Many of the new features in Windows Server 2016 have to do with AD FS, and how it allows cloud applications and services to authenticate to your local directory. For starters, AD FS in Windows Server 2016 will support any LDAP v3 directory, not just those running AD DS. This enables corporations using a third party LDAP v3 directory to federate those identities to Azure AD and Office 365, among other things. The Login ID can be any attribute unique to the forest, and the authentication scope can be limited to a specific organizational unit (OU). LDAP v3 support can even be used as a first step in allowing some authentication from an untrusted AD forest, such as in a merger or acquisition.

Perhaps the biggest new feature in Windows Server 2016 AD FS is Conditional Access Control. Windows Server 2016 allows you to configure requirements, such as authentication strength through multi-factor authentication, device compliance, user identity, group membership, or multiple other factors. These requirements can be set on a per-application basis, making it easy to require enhanced security for sensitive business applications, or simplify requirements for applications that don’t need the heightened levels of security.

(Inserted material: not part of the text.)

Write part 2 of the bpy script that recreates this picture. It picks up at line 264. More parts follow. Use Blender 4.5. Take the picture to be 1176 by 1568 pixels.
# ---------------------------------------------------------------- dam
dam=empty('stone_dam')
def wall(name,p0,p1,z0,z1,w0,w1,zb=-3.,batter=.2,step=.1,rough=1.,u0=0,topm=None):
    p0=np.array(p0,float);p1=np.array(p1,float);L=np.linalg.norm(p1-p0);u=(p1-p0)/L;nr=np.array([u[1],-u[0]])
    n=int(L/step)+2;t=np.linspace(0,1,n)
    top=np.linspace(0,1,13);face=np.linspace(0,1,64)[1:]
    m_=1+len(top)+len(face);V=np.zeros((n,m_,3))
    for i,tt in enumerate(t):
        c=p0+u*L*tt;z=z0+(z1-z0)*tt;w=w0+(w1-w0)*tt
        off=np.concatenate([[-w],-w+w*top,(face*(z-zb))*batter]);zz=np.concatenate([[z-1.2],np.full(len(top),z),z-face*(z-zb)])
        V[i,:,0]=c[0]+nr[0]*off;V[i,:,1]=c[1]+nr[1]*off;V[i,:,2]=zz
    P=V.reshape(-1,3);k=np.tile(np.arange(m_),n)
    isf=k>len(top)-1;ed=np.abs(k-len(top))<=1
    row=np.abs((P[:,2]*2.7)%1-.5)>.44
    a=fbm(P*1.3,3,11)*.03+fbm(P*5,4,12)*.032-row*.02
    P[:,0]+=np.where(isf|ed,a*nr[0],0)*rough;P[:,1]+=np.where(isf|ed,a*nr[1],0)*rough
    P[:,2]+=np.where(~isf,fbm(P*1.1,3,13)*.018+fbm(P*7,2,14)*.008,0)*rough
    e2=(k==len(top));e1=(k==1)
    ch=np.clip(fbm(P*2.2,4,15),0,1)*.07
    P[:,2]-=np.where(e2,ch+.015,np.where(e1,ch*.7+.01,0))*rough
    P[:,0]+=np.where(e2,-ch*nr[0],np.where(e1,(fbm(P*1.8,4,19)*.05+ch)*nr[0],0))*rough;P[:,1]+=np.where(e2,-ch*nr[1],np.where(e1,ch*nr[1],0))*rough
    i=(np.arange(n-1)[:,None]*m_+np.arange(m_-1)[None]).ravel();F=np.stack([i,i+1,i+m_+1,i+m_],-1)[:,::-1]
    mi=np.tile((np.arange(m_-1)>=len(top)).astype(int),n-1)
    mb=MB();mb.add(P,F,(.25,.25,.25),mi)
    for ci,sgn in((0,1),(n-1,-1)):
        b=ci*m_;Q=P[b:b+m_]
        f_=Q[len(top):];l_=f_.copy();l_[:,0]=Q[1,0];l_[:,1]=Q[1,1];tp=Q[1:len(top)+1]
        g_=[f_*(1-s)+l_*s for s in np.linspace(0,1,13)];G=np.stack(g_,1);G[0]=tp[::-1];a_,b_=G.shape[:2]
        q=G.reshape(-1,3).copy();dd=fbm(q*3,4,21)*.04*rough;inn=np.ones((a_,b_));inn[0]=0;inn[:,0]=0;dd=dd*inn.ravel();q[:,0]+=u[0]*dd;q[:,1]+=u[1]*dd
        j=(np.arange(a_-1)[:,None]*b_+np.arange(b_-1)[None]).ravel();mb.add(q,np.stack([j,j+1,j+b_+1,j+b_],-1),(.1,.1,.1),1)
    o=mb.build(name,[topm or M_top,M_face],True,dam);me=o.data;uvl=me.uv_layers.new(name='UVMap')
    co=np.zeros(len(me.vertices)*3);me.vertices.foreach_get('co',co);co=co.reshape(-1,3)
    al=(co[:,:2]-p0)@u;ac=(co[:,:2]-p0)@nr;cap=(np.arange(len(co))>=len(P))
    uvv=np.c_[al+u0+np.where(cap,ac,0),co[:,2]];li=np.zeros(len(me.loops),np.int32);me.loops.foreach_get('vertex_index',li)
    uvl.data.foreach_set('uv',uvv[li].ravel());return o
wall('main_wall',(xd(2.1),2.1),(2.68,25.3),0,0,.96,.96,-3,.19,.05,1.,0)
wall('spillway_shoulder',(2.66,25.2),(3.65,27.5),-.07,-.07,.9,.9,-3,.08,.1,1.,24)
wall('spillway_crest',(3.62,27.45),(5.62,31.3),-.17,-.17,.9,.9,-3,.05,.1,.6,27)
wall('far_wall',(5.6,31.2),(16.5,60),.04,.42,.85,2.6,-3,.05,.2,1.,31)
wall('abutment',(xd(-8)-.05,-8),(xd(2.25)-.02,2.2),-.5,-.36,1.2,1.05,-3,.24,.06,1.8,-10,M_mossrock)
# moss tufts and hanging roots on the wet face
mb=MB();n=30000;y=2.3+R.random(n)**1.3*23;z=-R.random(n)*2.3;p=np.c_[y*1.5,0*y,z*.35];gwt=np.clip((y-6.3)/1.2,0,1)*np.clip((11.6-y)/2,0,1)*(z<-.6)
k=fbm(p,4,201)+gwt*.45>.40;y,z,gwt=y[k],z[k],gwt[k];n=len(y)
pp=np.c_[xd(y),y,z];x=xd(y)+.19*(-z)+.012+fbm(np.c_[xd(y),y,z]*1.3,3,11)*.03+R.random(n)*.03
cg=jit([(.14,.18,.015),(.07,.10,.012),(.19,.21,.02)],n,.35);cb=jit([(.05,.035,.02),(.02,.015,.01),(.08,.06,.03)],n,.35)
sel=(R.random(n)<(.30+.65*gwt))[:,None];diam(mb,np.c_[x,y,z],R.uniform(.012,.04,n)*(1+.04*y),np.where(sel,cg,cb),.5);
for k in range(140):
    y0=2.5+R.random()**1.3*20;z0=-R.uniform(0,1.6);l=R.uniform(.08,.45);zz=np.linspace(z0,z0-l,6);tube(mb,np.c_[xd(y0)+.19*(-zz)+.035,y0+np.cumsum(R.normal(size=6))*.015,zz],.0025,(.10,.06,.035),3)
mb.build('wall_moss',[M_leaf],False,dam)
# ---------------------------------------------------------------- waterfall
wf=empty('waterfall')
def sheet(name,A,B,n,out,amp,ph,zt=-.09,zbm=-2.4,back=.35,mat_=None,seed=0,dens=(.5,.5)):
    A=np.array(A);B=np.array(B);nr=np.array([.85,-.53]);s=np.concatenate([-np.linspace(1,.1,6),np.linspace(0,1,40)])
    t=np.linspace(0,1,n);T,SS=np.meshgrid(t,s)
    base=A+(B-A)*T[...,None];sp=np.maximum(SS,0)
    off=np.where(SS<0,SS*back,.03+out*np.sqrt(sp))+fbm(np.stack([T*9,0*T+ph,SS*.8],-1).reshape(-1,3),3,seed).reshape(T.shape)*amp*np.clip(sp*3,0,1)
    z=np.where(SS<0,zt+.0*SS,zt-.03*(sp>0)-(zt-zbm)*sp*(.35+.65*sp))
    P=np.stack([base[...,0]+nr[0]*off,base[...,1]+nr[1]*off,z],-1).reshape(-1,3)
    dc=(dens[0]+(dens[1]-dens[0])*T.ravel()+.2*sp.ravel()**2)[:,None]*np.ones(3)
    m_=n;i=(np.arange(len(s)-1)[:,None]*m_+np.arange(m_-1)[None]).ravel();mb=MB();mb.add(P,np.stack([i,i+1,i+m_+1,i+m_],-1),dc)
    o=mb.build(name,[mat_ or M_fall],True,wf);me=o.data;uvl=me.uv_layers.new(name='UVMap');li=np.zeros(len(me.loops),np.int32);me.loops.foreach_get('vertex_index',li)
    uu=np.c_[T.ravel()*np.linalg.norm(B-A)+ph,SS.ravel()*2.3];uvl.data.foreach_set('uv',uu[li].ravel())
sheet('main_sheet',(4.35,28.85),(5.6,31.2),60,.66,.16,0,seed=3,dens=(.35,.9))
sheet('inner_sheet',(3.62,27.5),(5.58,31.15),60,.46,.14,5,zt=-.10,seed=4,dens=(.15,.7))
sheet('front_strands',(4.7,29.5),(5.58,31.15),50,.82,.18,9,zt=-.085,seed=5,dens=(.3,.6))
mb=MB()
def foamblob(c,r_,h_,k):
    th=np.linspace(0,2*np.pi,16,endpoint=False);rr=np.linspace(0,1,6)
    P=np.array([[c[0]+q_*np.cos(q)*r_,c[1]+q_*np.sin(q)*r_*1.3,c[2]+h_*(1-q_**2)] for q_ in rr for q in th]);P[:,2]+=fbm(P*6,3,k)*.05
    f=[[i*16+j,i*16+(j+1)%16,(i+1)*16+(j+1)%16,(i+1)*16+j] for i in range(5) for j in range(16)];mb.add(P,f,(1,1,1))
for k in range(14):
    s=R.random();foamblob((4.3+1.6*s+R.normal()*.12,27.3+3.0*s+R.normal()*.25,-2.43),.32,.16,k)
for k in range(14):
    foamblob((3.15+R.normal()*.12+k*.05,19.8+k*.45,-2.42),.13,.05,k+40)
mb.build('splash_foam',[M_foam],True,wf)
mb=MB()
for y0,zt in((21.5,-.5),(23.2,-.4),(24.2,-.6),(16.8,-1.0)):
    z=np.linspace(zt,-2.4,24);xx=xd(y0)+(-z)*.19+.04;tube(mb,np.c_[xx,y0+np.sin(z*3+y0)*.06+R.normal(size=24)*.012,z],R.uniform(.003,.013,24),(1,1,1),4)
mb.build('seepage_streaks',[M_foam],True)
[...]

Conditional Access Control can even be used to allow only devices that have been joined to the corporate Azure AD instance or devices that are being managed by Microsoft Intune. Conditional Access Control automatically and immediately revokes access to devices that lose compliance with their authentication policy, requiring the user to complete the login process again in order to regain access.

Support for OpenID Connect and Oauth is introduced in Windows Server 2016 AD FS. This support for standards-based authentication makes integrating your existing identities with web applications that much easier.

The folks at Microsoft are saying that implementing Windows Server 2016 in your existing AD FS deployment is very straightforward. Migrating AD FS from Windows Server 2012 R2 is as simple as adding new Windows Server 2016 servers to the AD FS server farm. Once your AD FS servers are fully upgraded, you can upgrade the farm version to AD FS 2016.

Because the connection between AD FS and Azure AD is so critical, Microsoft is introducing Azure AD Connect Health, which provides telemetry on authentication requests based on application, authentication types, network location, or authentication failures. Even information on users with weak passwords will be surfaced. Azure AD Connect Health allows you to not only identify problem areas, but predict capacity needs based on application usage.

Time Synchronization

One of the more overlooked aspects of what Active Directory provides to your enterprise is time synchronization, which is critical for so many aspects of your infrastructure. Windows Server 2016 makes several improvements in time synchronization: eliminating rounding errors, making more frequent adjustments, and improving accuracy from the 100’s of milliseconds to the 10’s of microseconds.

Microsoft is investing heavily in its identity strategy, not only in on-premises services like Active Directory Domain Services and Active Directory Federation Services, but also Azure AD and the thousands of cloud applications it pairs with. Corporate identities are a huge investment that many companies have already made. Leveraging this investment in new ways is a smart and easy way to increase efficiency in your business.